All one puny human can hope for is to increment the body of knowledge (be it a millimeter or a country mile), and hope that that corporate entity somehow survives. Survives what? And for how long? Hope against hope.

But is it necessary to make science, surrogate religion? Science is fascinating to do & read about. I find myself excited about this socioeconomic study of the upper Lempa valley, the problems foreseen, possible techniques to overcome them, etc., etc. I get immense pleasure from reading about the latest theory of the composition of Jupiter’s 4 biggest moons, or the mechanics of the Jovian atmosphere, or the ingenious new instruments and techniques which made possible the observations which have led to the theories. Discovery, from learning to walk, to trying to conquer death, and all those “eureka” moments in between, has to be the basic driving force behind scientific man.

A person should hedge though, I’ve come to believe. I was a true believer in social science until I got deep enough into it to see what I now feel are its inherent limitations. The constantly evolving social context, for example, in which technology is so integral a part. I may find physics at its depths no less limited. The way to hedge is to put some thought and effort into your day-to-day life. Try to “marry well”, raise children “right” and do the little things around your home “que le da la gana” {that you feel like doing}. What to hell, chances are infinity to one you’ll never understand the universe, even if you arrive at the point where you think you do!

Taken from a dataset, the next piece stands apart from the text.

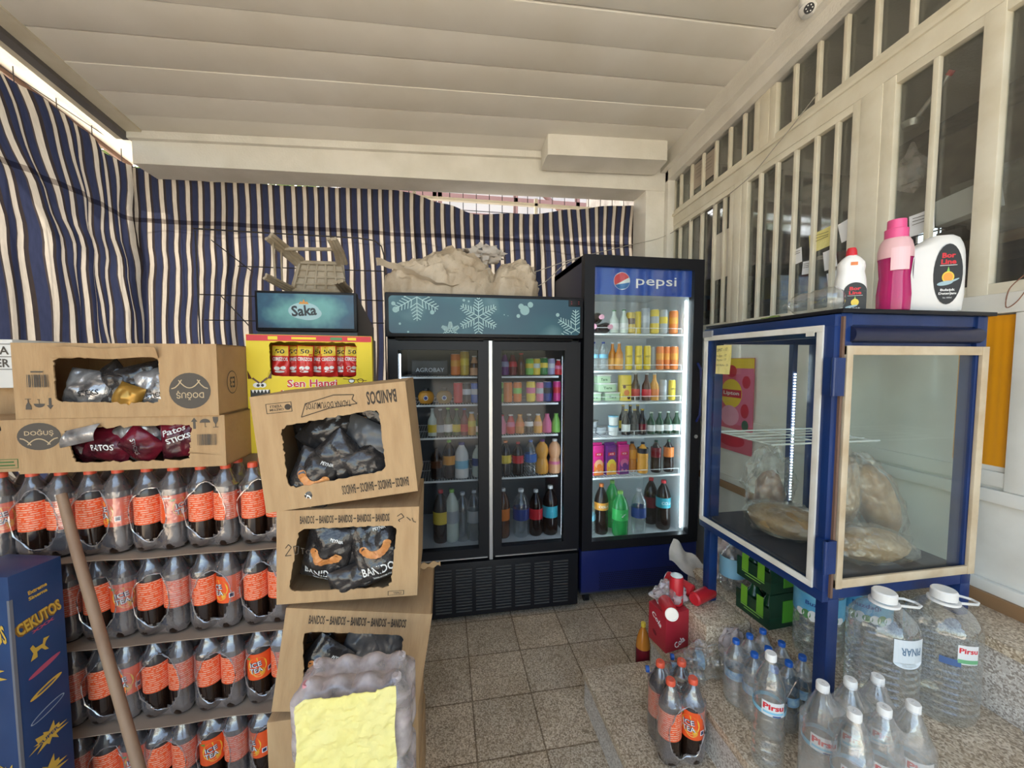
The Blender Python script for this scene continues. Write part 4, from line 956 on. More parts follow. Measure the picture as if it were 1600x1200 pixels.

I made a mental note while on the bus today, coming back from the market, to enter in this journal a special phenomenon. That is the existence of indigent (usually blind) guitarists who enter a San Salvador city bus at one point in a route, play a song or two for the passengers, pass to the back of the bus collecting coins in a hat or container, get off the bus & wait for the next one to repeat the process. They are often grotesque looking individuals (dirty, missing teeth, stunted, stuped), but invariably deft guitar players. Those I’ve heard have not had fine voices, but have made up in emotionality what they lacked in smoothness & clarity. It’s a job for them. They are not beggars and they have a certain air of professional pride about them. I happened to be on the bus with such artists on both my trip into San Salvador {from Santa Tecla} & my return trip.